▸ What the exercise asks
Give back the exact lines spanning from the line with "0.9, bump=0.4, bscale=30)" to the line with "M_mirror = mat_mirror()", with both of those lines included and no others.

▸ Input
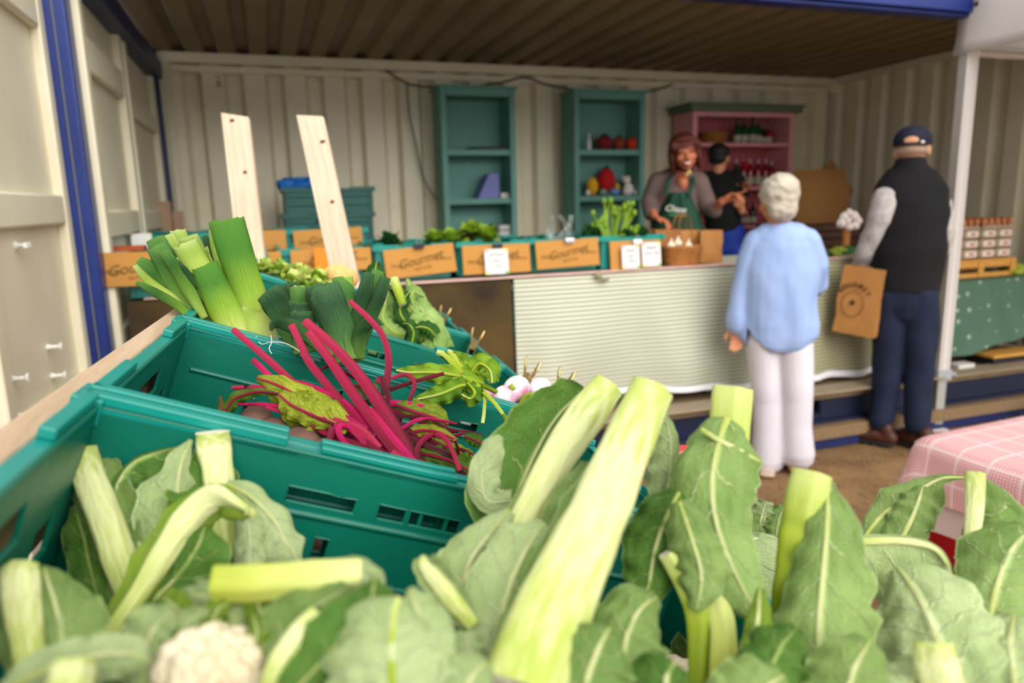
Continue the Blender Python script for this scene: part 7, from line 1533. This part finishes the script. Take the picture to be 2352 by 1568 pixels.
# ================================================================ pointed cabbages in the fourth crate
def cab(lb, x, y, d_): return thing('pointed_cabbage', lb, 'cabbage', Matrix.Translation(at(x, y, d_)), 'pointed cabbages in the fourth crate')
C1 = cab('pointed cabbage with a large pale outer leaf at the right end of the fourth crate', 960, 720, 1.62)
for k, (pts, w, mt) in enumerate((([(1020, 800, 1.55), (985, 740, 1.58), (955, 690, 1.62), (935, 640, 1.64)], (30, 40, 34, 6), 'cabbage'), ([(1010, 790, 1.52), (960, 770, 1.53), (930, 780, 1.54), (900, 800, 1.55)], (16, 26, 20, 6), 'cabbage_dark'), ([(960, 720, 1.56), (940, 700, 1.57), (950, 670, 1.58), (975, 680, 1.58)], (14, 26, 22, 6), 'cabbage'), ([(930, 770, 1.53), (900, 760, 1.54), (880, 730, 1.55), (885, 700, 1.56)], (16, 28, 24, 8), 'cabbage'), ([(960, 760, 1.53), (925, 730, 1.54), (920, 700, 1.55), (940, 670, 1.56)], (10, 24, 22, 6), 'cabbage_dark'), ([(1000, 800, 1.50), (985, 760, 1.52), (950, 740, 1.54), (925, 745, 1.56)], (36, 44, 36, 8), 'cabbage'), ([(960, 800, 1.54), (935, 750, 1.56), (915, 700, 1.58), (905, 650, 1.60)], (30, 40, 36, 10), 'cabbage'), ([(1000, 770, 1.49), (985, 755, 1.50), (968, 750, 1.50), (955, 752, 1.50)], (18, 24, 18, 4), 'cabbage_dark'), ([(945, 790, 1.50), (950, 765, 1.50), (940, 745, 1.51), (925, 742, 1.52)], (16, 22, 18, 5), 'cabbage_dark'), ([(930, 700, 1.55), (920, 680, 1.56), (905, 665, 1.57), (890, 660, 1.57)], (20, 24, 18, 5), 'cabbage_dark'))):
    leaf(C1, pts, w, w, rib=(3, 3, 2, 1), rmt='rib_green', mt=mt, cut=False, cl=70, cr=70, seed=80+k, ruf=.28, n=26, k=7)
C2 = cab('pointed cabbage behind the dark leeks, its dark round leaf showing on top', 880, 700, 1.66)
for k, (pts, w, mt) in enumerate((([(880, 720, 1.60), (868, 670, 1.64), (862, 630, 1.66), (865, 600, 1.66)], (30, 36, 30, 10), 'cabbage_dark'), ([(900, 790, 1.55), (890, 740, 1.58), (885, 690, 1.60), (890, 650, 1.62)], (36, 44, 40, 12), 'cabbage'), ([(870, 780, 1.58), (865, 730, 1.60), (870, 690, 1.62), (880, 660, 1.63)], (30, 34, 30, 8), 'cabbage'), ([(930, 690, 1.56), (915, 665, 1.57), (905, 645, 1.58), (900, 635, 1.58)], (8, 12, 12, 6), 'cauli_lime'))):
    leaf(C2, pts, w, w, rib=(3, 3, 2, 1), rmt='rib_green', mt=mt, cut=False, cl=60, cr=60, seed=90+k, ruf=.1, n=20, k=6)
stalk(C2, [(925, 700, 1.53), (915, 670, 1.54), (903, 640, 1.55)], (9, 10, 11), 'rib_green')
for k in range(6):
    c_ = F(.90+.09*(k % 3), .22+.2*(k//3)+.06, -.08); m = MB(); q_ = Fv.to_track_quat('Z', 'Y').to_matrix().to_4x4(); m.ell(c_, (.05, .05, .085), 18, 12, M=q_, f=lambda d, k=k: 1+.05*noise.noise(d*4+V((k, 0, 0)))-.3*max(0, d.z)**3)
    tag(m.build('pointed_cabbage', mat('cabheart', 'a8c27a', .45, '7fa04c', 14, .5), M=Matrix.Translation(c_)), 'tight pale cabbage head inside the fourth crate, '+('upper row, ' if k < 3 else 'lower row, ')+('near rim', 'middle', 'far rim')[k % 3], 'cabbage', 'inner cabbages of the fourth crate')
# ================================================================ farthest crate: pale green heads with a touch of orange
FR = 'pale heads in the farthest crate'
mat('pale_green', 'd8dd8a', .5, 'b5c552', 20, .5, translu=.15); mat('apricot', 'e8b878', .5, 'e09a50', 20, .5)
for k, (x, y, d_, R, lb) in enumerate(((625, 612, 2.0, .06, 'leftmost pale green head in the farthest crate'), (665, 622, 1.95, .065, 'second pale green head from the left in the farthest crate'), (710, 632, 1.92, .06, 'third pale green head, left of the leaning plank'), (750, 636, 1.90, .06, 'pale green head at the foot of the leaning plank'), (690, 640, 1.80, .055, 'pale green head nearest the dark leeks, front row left'), (745, 655, 1.76, .055, 'creamy head just above the dark leek tops'))):
    frill(at(x, y+8, d_)-Fw*.03, R, R*.9, [MATS['pale_green'], MATS['lettuce_green'], MATS['pale_green']], 'endive', lb, 'endive', FR, n=12, seed=100+k)
for k, (x, y, d_, lb) in enumerate(((775, 632, 1.92, 'apricot coloured squash beside the leaning plank foot'), (790, 640, 1.84, 'small orange squash behind the dark leek tops'))):
    c_ = at(x, y, d_); m = MB(); m.ell(c_, (.035, .035, .028), 18, 12, f=lambda d: 1+.08*math.cos(8*math.atan2(d.y, d.x))); tag(m.build('squash', MATS['apricot'], M=Matrix.Translation(c_)), lb, 'squash', 'squashes in the farthest crate')
m = MB(); m.box(at(595, 600, 2.0), (.004, .004, .05)); tag(m.build('price_stick', MATS['rib'] if 0 else mat('cream_stick', 'e8e0a8', .6), M=Matrix.Translation(at(595, 600, 2.0))), 'small cream stick standing at the left of the farthest crate', 'stick')
# pale teal liner folded over the third/fourth crate rim
mat('liner', '2ba59c', .35, '8fd0c8', 6, .5, bump=.3, bs=9, translu=.3)
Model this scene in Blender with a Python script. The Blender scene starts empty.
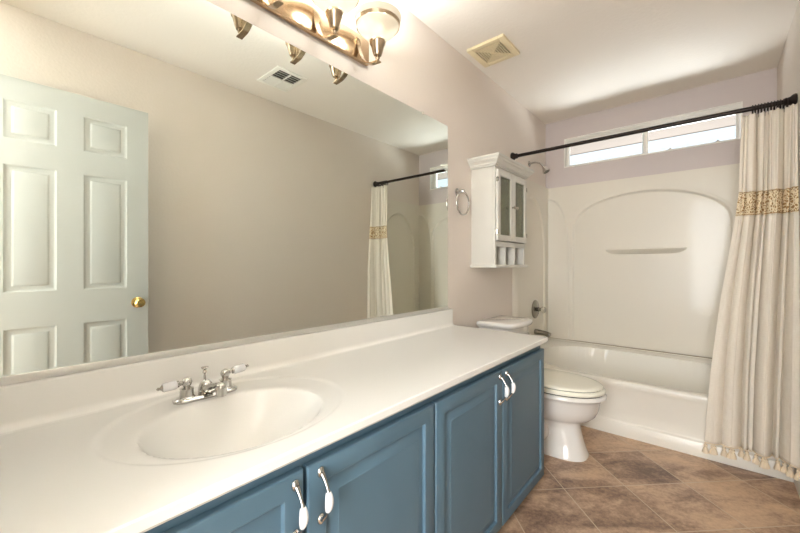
import bpy, bmesh, math, random
from mathutils import Vector, Matrix
R = math.radians
PI = math.pi
random.seed(7)
sc = bpy.context.scene
C = sc.collection

# ------------------------------------------------------------------ camera
cam_d = bpy.data.cameras.new('camera')
cam = bpy.data.objects.new('camera', cam_d)
C.objects.link(cam)
cam.location = (1.1977, 0.0, 1.1244)
cam.rotation_euler = (PI / 2, 0, 0.7119)
cam_d.sensor_width = 36.0
cam_d.lens = 362.58 / 800 * 36
cam_d.shift_y = -0.00325
cam_d.clip_start = 0.02
sc.camera = cam

# ------------------------------------------------------------------ view
sc.view_settings.view_transform = 'Standard'
sc.view_settings.look = 'None'
sc.view_settings.gamma = 1.0
sc.view_settings.use_curve_mapping = False
sc.view_settings.exposure = 2.40
try:
    sc.cycles.use_denoising = True
    sc.cycles.max_bounces = 14
    sc.cycles.diffuse_bounces = 8
    sc.cycles.glossy_bounces = 8
    sc.cycles.transparent_max_bounces = 16
    sc.cycles.sample_clamp_indirect = 6.0
    sc.cycles.caustics_reflective = False
    sc.cycles.caustics_refractive = False
    sc.cycles.blur_glossy = 0.5
except Exception:
    pass

# ------------------------------------------------------------------ sky
world = bpy.data.worlds.new('sky')
sc.world = world
world.use_nodes = True
nt = world.node_tree
nt.nodes.clear()
wo = nt.nodes.new('ShaderNodeOutputWorld')
wb = nt.nodes.new('ShaderNodeBackground')
wb.inputs['Color'].default_value = (0.80, 0.90, 1.0, 1)
wb.inputs['Strength'].default_value = 0.27
nt.links.new(wb.outputs[0], wo.inputs[0])

# ------------------------------------------------------------------ lights
def area(name, loc, rot, sx, sy, power, col):
    l = bpy.data.lights.new(name, 'AREA')
    l.shape = 'RECTANGLE'; l.size = sx; l.size_y = sy
    l.energy = power; l.color = col
    o = bpy.data.objects.new(name, l)
    o.location = loc; o.rotation_euler = rot
    C.objects.link(o)
    return o
# added fill panel in the unseen hall, shining through the doorway behind the camera
area('hall_fill_light', (1.22, -1.15, 1.35), (R(90), 0, 0), 0.62, 2.0, 15, (0.93, 0.975, 1.0))
# added panel in the unseen yard, lighting the ceiling through the clerestory window
area('yard_fill_light', (0.77, 5.5, 0.7), (R(-135), 0, 0), 3.0, 2.0, 110, (0.95, 0.98, 1.0))
fl_d = bpy.data.lights.new('bounced_fill_spot', 'SPOT')      # added fill spot, aimed like a flash at the ceiling over the doorway
fl_d.energy = 92; fl_d.spot_size = R(64); fl_d.spot_blend = 1.0; fl_d.shadow_soft_size = 0.04; fl_d.color = (0.92, 0.975, 1.0)
fl_o = bpy.data.objects.new('bounced_fill_spot', fl_d); fl_o.location = (1.12, -0.03, 1.45); fl_o.rotation_euler = (R(180 + 19), 0, 0)
C.objects.link(fl_o)
LAMP_W = 6.4
LAMP_COL = (0.92, 0.975, 1.0)

# ------------------------------------------------------------------ helpers
def lin(c):
    out = []
    for v in c:
        v /= 255.0
        out.append(v / 12.92 if v <= 0.04045 else ((v + 0.055) / 1.055) ** 2.4)
    return (out[0], out[1], out[2], 1.0)

MATS = {}
def mat(name, rgb, rough=0.5, metal=0.0, bump=0.0, bscale=60, var=0.0, vscale=4, coat=0.0, emit=None, estr=0.0, spec=None):
    m = bpy.data.materials.new(name)
    m.use_nodes = True
    t = m.node_tree
    b = t.nodes['Principled BSDF']
    b.inputs['Base Color'].default_value = lin(rgb)
    b.inputs['Roughness'].default_value = rough
    b.inputs['Metallic'].default_value = metal
    if spec is not None:
        b.inputs['Specular IOR Level'].default_value = spec
    if coat:
        b.inputs['Coat Weight'].default_value = coat
        b.inputs['Coat Roughness'].default_value = 0.08
    tc = t.nodes.new('ShaderNodeTexCoord')
    n = t.nodes.new('ShaderNodeTexNoise')
    n.inputs['Scale'].default_value = vscale
    n.inputs['Detail'].default_value = 4
    t.links.new(tc.outputs['Object'], n.inputs['Vector'])
    mx = t.nodes.new('ShaderNodeMix'); mx.data_type = 'RGBA'
    c = lin(rgb)
    v = var if var else 0.01
    mx.inputs[6].default_value = (c[0] * (1 - v), c[1] * (1 - v), c[2] * (1 - v), 1)
    mx.inputs[7].default_value = (min(1, c[0] * (1 + v)), min(1, c[1] * (1 + v)), min(1, c[2] * (1 + v)), 1)
    t.links.new(n.outputs['Fac'], mx.inputs[0])
    t.links.new(mx.outputs[2], b.inputs['Base Color'])
    if bump:
        nb = t.nodes.new('ShaderNodeTexNoise')
        nb.inputs['Scale'].default_value = bscale
        nb.inputs['Detail'].default_value = 3
        t.links.new(tc.outputs['Object'], nb.inputs['Vector'])
        bp = t.nodes.new('ShaderNodeBump')
        bp.inputs['Strength'].default_value = bump
        bp.inputs['Distance'].default_value = 0.002
        t.links.new(nb.outputs['Fac'], bp.inputs['Height'])
        t.links.new(bp.outputs[0], b.inputs['Normal'])
    if emit:
        b.inputs['Emission Color'].default_value = lin(emit)
        b.inputs['Emission Strength'].default_value = estr
    MATS[name] = m
    return m

M_wall = mat('orange_peel_wall_paint', (222, 213, 204), 0.55, bump=0.45, bscale=75, var=0.02, vscale=3)
M_ceil = mat('ceiling_paint', (234, 228, 219), 0.8, bump=0.6, bscale=50)
M_trim = mat('white_trim_paint', (236, 234, 228), 0.35)
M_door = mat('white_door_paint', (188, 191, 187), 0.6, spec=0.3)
M_counter = mat('cultured_marble_cream', (228, 228, 224), 0.22, var=0.012, vscale=2)
M_blue = mat('slate_blue_cabinet_paint', (82, 110, 128), 0.42, bump=0.12, bscale=25, var=0.02)
M_toekick = mat('dark_toe_kick', (40, 38, 36), 0.8)
M_chrome = mat('polished_chrome', (196, 194, 190), 0.07, 1.0)
M_nickel = mat('brushed_nickel', (190, 172, 148), 0.24, 1.0)
M_plate = mat('satin_nickel_plate', (205, 178, 146), 0.22, 1.0)
M_brass = mat('polished_brass', (196, 166, 104), 0.2, 1.0)
M_porc = mat('white_porcelain', (220, 222, 224), 0.1, coat=0.5)
M_toilet = mat('toilet_china', (230, 228, 224), 0.12, coat=0.4)
M_seat = mat('white_toilet_seat', (238, 236, 222), 0.22)
M_black = mat('gap_shadow_black', (30, 28, 26), 0.7)  # near-black for the shadow lines between toilet bowl, seat and lid
M_bronze = mat('oil_rubbed_bronze', (44, 36, 32), 0.38, 0.7)
M_tub = mat('tub_gloss_white', (231, 228, 219), 0.25)
M_surr = mat('surround_gloss_cream', (222, 217, 205), 0.34, coat=0.2)
M_seam = mat('caulk_seam', (150, 136, 112), 0.7)
M_cab = mat('white_cabinet_lacquer', (208, 206, 198), 0.32)
M_cabin = mat('cabinet_inside', (190, 190, 165), 0.5)
M_fan = mat('yellowed_fan_plastic', (226, 212, 176), 0.5)
M_channel = mat('satin_aluminium', (214, 214, 210), 0.4, 0.6)
M_dkchrome = mat('tarnished_chrome', (150, 144, 134), 0.16, 1.0)
M_fandark = mat('fan_slot_dark', (70, 58, 42), 0.8)
M_vent = mat('white_vent_enamel', (236, 234, 226), 0.4)
M_ventdark = mat('duct_dark', (96, 92, 84), 0.9)
M_vinyl = mat('white_window_vinyl', (240, 238, 232), 0.3)
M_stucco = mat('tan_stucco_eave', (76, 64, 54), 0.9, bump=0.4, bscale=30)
M_tassel = mat('cream_tassel_yarn', (228, 212, 186), 0.9, bump=0.6, bscale=200)
M_bulb = mat('lamp_bulb', (255, 240, 215), 0.4, emit=(255, 232, 196), estr=0.5)
M_hallw = mat('hall_wall_paint', (222, 212, 200), 0.7)

def mat_mirror():
    m = bpy.data.materials.new('silvered_mirror'); m.use_nodes = True
    t = m.node_tree; t.nodes.clear()
    o = t.nodes.new('ShaderNodeOutputMaterial'); g = t.nodes.new('ShaderNodeBsdfGlossy')
    g.inputs['Roughness'].default_value = 0.0
    g.inputs['Color'].default_value = (0.88, 0.93, 0.88, 1)
    t.links.new(g.outputs[0], o.inputs[0])
    return m
M_mirror = mat_mirror()

def mat_glass(name, tint, frost=0.0, rough=0.02):
    m = bpy.data.materials.new(name); m.use_nodes = True
    t = m.node_tree; t.nodes.clear()
    o = t.nodes.new('ShaderNodeOutputMaterial')
    g = t.nodes.new('ShaderNodeBsdfGlossy'); g.inputs['Roughness'].default_value = rough
    tr = t.nodes.new('ShaderNodeBsdfTransparent'); tr.inputs['Color'].default_value = lin(tint)
    mx = t.nodes.new('ShaderNodeMixShader')
    fr = t.nodes.new('ShaderNodeFresnel'); fr.inputs['IOR'].default_value = 1.45
    t.links.new(fr.outputs[0], mx.inputs[0])
    t.links.new(tr.outputs[0], mx.inputs[1]); t.links.new(g.outputs[0], mx.inputs[2])
    if frost:
        df = t.nodes.new('ShaderNodeBsdfDiffuse'); df.inputs['Color'].default_value = lin((204, 210, 180))
        m2 = t.nodes.new('ShaderNodeMixShader'); m2.inputs[0].default_value = frost
        t.links.new(mx.outputs[0], m2.inputs[1]); t.links.new(df.outputs[0], m2.inputs[2]); t.links.new(m2.outputs[0], o.inputs[0])
    else:
        t.links.new(mx.outputs[0], o.inputs[0])
    return m
M_pane = mat_glass('window_glass', (250, 252, 252))
M_cabglass = mat_glass('cabinet_glass', (248, 252, 244), frost=0.2)
M_acrylic = mat('clear_acrylic', (228, 224, 212), 0.08)
M_acrylic.node_tree.nodes['Principled BSDF'].inputs['Transmission Weight'].default_value = 0.5

def mat_shade():
    # frosted glass of a lit lamp: it glows
    m = bpy.data.materials.new('lit_frosted_glass'); m.use_nodes = True
    t = m.node_tree; t.nodes.clear()
    o = t.nodes.new('ShaderNodeOutputMaterial')
    d = t.nodes.new('ShaderNodeBsdfDiffuse'); d.inputs['Color'].default_value = (0.34, 0.31, 0.26, 1)
    e = t.nodes.new('ShaderNodeEmission')
    e.inputs['Color'].default_value = lin((255, 236, 206)); e.inputs['Strength'].default_value = 0.07
    a = t.nodes.new('ShaderNodeAddShader')
    t.links.new(d.outputs[0], a.inputs[0]); t.links.new(e.outputs[0], a.inputs[1])
    tp = t.nodes.new('ShaderNodeBsdfTransparent'); tp.inputs['Color'].default_value = (1.0, 0.985, 0.95, 1)
    mx = t.nodes.new('ShaderNodeMixShader'); mx.inputs[0].default_value = 0.27
    t.links.new(a.outputs[0], mx.inputs[1]); t.links.new(tp.outputs[0], mx.inputs[2])
    t.links.new(mx.outputs[0], o.inputs[0])
    return m
M_shade = mat_shade()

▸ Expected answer
M_stucco = mat('tan_stucco_eave', (76, 64, 54), 0.9, bump=0.4, bscale=30)
M_tassel = mat('cream_tassel_yarn', (228, 212, 186), 0.9, bump=0.6, bscale=200)
M_bulb = mat('lamp_bulb', (255, 240, 215), 0.4, emit=(255, 232, 196), estr=0.5)
M_hallw = mat('hall_wall_paint', (222, 212, 200), 0.7)

def mat_mirror():
    m = bpy.data.materials.new('silvered_mirror'); m.use_nodes = True
    t = m.node_tree; t.nodes.clear()
    o = t.nodes.new('ShaderNodeOutputMaterial'); g = t.nodes.new('ShaderNodeBsdfGlossy')
    g.inputs['Roughness'].default_value = 0.0
    g.inputs['Color'].default_value = (0.88, 0.93, 0.88, 1)
    t.links.new(g.outputs[0], o.inputs[0])
    return m
M_mirror = mat_mirror()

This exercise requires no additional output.